--- BEGIN ---
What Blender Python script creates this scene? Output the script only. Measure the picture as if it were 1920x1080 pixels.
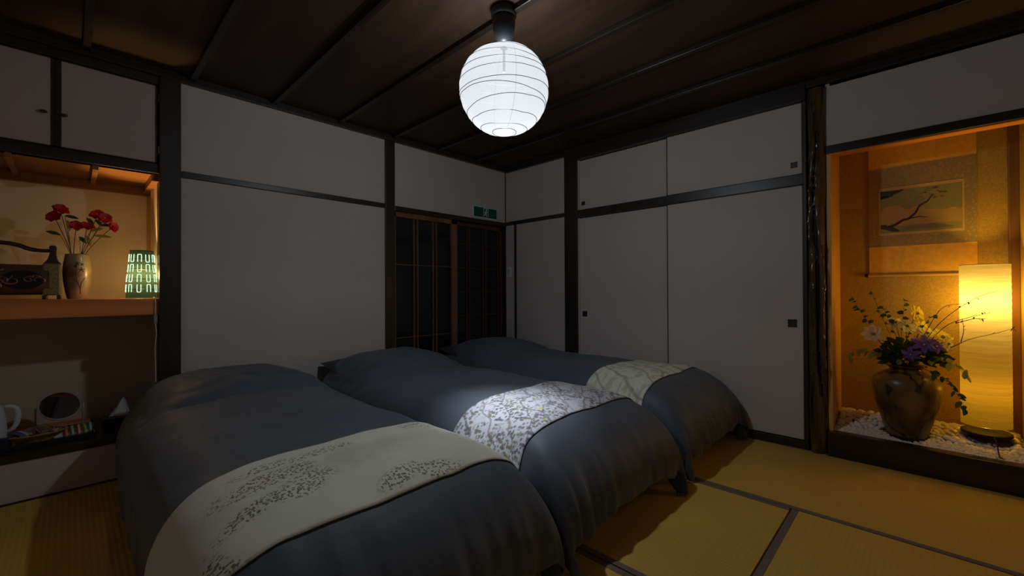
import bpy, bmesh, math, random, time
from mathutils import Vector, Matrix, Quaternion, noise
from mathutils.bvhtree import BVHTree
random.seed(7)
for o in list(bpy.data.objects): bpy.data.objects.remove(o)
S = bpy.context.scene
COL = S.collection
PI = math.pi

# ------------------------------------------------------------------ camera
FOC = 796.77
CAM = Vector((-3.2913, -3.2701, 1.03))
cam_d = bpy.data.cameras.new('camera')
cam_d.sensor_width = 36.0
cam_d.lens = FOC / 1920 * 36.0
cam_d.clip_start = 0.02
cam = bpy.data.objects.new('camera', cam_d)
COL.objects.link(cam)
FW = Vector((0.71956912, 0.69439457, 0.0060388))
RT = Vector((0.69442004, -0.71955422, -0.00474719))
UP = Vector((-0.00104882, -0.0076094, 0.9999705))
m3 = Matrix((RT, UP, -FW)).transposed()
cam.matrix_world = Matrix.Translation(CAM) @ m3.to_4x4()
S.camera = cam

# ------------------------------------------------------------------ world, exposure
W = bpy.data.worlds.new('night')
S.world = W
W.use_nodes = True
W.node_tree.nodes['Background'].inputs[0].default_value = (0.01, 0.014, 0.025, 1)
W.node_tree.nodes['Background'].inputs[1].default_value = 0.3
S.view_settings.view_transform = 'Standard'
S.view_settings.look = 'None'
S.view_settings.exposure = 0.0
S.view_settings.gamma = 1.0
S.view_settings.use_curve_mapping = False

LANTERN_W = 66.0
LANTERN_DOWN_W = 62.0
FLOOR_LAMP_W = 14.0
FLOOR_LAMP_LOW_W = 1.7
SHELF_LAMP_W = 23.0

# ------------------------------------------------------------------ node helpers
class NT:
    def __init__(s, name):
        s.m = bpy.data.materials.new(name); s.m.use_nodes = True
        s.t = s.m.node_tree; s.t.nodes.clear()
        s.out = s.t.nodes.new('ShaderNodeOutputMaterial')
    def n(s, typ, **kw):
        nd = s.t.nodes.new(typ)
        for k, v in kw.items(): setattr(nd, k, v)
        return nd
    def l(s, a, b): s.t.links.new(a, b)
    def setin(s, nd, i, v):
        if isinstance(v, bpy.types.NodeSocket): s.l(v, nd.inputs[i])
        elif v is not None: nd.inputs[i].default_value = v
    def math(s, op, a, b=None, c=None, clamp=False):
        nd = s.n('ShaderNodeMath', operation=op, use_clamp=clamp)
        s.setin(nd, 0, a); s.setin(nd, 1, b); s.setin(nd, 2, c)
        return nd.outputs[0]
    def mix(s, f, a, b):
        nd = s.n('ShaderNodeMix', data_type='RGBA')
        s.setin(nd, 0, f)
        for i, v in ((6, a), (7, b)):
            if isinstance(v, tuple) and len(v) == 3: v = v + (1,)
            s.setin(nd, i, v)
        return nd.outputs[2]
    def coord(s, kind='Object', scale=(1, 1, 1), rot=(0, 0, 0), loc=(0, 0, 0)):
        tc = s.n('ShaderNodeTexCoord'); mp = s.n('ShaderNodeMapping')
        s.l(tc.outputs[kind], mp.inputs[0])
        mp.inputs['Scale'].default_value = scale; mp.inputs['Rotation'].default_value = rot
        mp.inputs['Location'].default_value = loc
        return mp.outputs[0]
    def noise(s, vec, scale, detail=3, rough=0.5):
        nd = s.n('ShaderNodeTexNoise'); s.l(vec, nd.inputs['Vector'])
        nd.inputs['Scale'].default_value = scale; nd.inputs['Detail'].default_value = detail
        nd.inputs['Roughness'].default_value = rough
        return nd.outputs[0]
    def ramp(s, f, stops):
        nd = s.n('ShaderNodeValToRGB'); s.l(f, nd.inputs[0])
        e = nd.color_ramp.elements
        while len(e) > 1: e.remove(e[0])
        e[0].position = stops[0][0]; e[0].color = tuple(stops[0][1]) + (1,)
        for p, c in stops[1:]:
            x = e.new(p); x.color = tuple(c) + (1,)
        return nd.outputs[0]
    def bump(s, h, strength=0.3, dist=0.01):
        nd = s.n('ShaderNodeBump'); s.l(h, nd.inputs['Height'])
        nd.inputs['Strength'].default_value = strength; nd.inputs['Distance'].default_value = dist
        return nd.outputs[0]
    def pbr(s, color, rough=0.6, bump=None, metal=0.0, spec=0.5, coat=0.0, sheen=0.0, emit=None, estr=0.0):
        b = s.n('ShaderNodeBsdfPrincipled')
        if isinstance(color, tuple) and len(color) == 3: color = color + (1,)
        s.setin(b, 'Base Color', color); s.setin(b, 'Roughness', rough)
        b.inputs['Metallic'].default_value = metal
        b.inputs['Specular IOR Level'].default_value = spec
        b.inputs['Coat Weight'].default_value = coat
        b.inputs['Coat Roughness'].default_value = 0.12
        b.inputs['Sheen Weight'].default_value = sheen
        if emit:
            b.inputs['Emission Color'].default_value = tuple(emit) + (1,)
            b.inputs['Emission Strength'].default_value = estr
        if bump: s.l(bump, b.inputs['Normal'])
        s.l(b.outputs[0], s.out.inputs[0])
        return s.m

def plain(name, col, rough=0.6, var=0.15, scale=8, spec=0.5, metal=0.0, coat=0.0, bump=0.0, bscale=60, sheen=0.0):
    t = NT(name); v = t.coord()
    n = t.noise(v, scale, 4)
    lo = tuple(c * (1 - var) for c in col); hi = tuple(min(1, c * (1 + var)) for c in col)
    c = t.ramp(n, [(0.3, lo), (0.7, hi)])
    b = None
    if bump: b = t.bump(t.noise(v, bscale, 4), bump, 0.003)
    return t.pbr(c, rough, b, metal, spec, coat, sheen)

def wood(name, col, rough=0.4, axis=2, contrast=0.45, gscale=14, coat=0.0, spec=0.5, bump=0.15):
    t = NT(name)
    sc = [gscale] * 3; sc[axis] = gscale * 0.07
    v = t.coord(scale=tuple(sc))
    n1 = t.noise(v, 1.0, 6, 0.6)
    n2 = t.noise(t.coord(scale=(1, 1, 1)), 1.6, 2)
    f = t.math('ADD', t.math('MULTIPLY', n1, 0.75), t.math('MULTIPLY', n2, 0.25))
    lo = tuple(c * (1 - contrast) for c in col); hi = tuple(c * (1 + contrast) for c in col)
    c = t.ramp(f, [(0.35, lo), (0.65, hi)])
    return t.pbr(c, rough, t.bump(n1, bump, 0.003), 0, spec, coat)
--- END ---
--- BEGIN ---
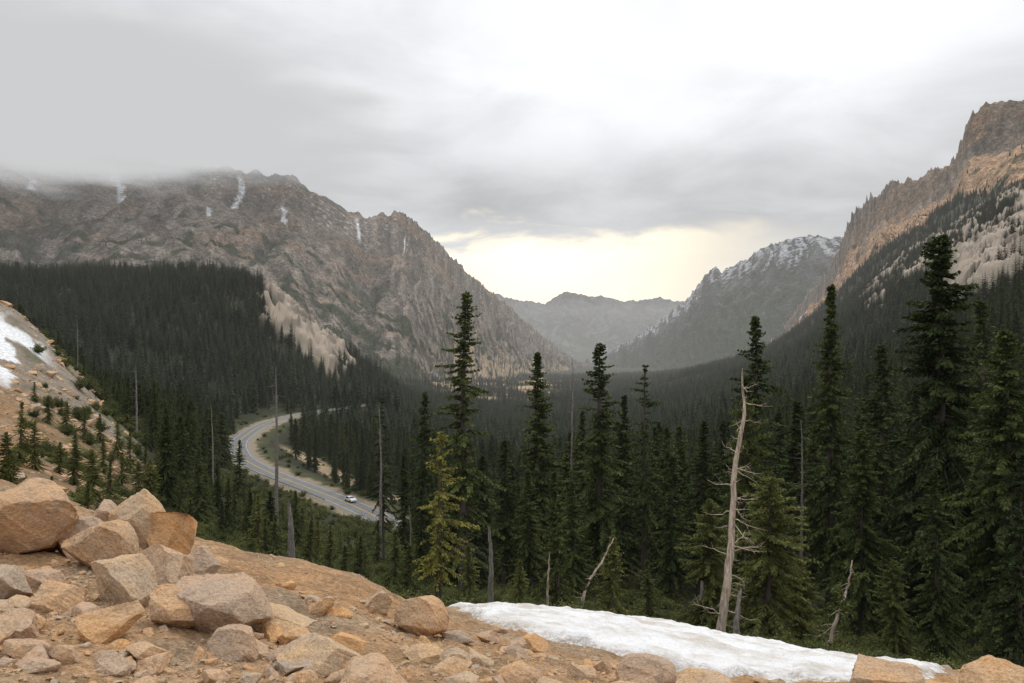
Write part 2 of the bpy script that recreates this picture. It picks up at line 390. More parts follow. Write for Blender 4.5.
--- END ---
--- BEGIN ---
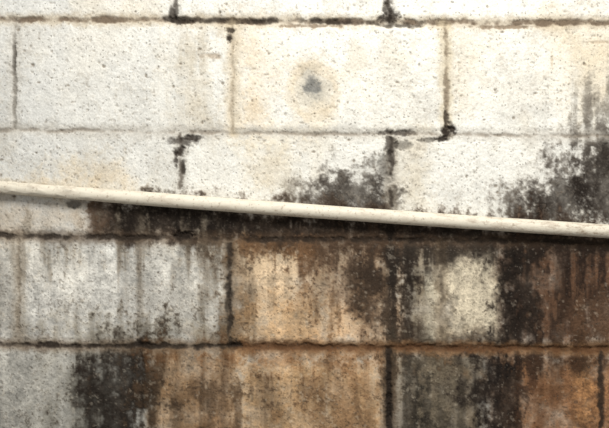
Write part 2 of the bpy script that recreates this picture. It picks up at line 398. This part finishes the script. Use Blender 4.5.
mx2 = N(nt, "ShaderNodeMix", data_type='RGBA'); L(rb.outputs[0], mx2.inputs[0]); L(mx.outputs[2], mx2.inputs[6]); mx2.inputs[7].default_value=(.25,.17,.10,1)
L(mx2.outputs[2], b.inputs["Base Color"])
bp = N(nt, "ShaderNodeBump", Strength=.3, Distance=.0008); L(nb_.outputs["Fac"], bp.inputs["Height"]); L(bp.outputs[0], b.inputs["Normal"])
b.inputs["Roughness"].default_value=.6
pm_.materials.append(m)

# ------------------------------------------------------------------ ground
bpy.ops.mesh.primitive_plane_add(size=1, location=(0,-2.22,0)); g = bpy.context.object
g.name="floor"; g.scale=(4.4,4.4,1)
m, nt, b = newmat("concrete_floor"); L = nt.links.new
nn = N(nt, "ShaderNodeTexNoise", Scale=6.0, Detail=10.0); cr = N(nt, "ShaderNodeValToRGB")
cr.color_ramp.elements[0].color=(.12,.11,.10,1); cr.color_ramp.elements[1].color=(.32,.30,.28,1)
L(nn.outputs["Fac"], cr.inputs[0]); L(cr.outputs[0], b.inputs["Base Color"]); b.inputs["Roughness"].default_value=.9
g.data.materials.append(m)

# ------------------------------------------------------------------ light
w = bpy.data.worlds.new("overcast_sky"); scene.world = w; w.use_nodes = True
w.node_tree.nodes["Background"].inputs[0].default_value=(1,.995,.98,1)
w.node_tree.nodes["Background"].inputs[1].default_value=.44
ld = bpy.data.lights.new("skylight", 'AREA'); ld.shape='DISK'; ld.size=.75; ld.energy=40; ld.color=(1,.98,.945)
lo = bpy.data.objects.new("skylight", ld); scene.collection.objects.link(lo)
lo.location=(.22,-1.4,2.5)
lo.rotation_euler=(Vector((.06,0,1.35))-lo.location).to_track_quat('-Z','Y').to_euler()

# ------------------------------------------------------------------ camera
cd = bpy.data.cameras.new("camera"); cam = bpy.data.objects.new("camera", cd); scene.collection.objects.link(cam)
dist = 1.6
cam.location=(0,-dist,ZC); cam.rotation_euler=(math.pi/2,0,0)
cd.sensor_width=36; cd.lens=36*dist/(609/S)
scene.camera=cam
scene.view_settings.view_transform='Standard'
--- END ---
» **Objective**
Look above for the line with "What Blender Python" and copy exactly from it through the line with "PI = math.pi", both included. Omit the pictures.

» **Final answer**
What Blender Python script creates this scene? Output the script only. Measure the picture as if it were 1920x1080 pixels.
import bpy, bmesh, math, random, time
from mathutils import Vector, Matrix, Quaternion, noise
from mathutils.bvhtree import BVHTree
random.seed(7)
for o in list(bpy.data.objects): bpy.data.objects.remove(o)
S = bpy.context.scene
COL = S.collection
PI = math.pi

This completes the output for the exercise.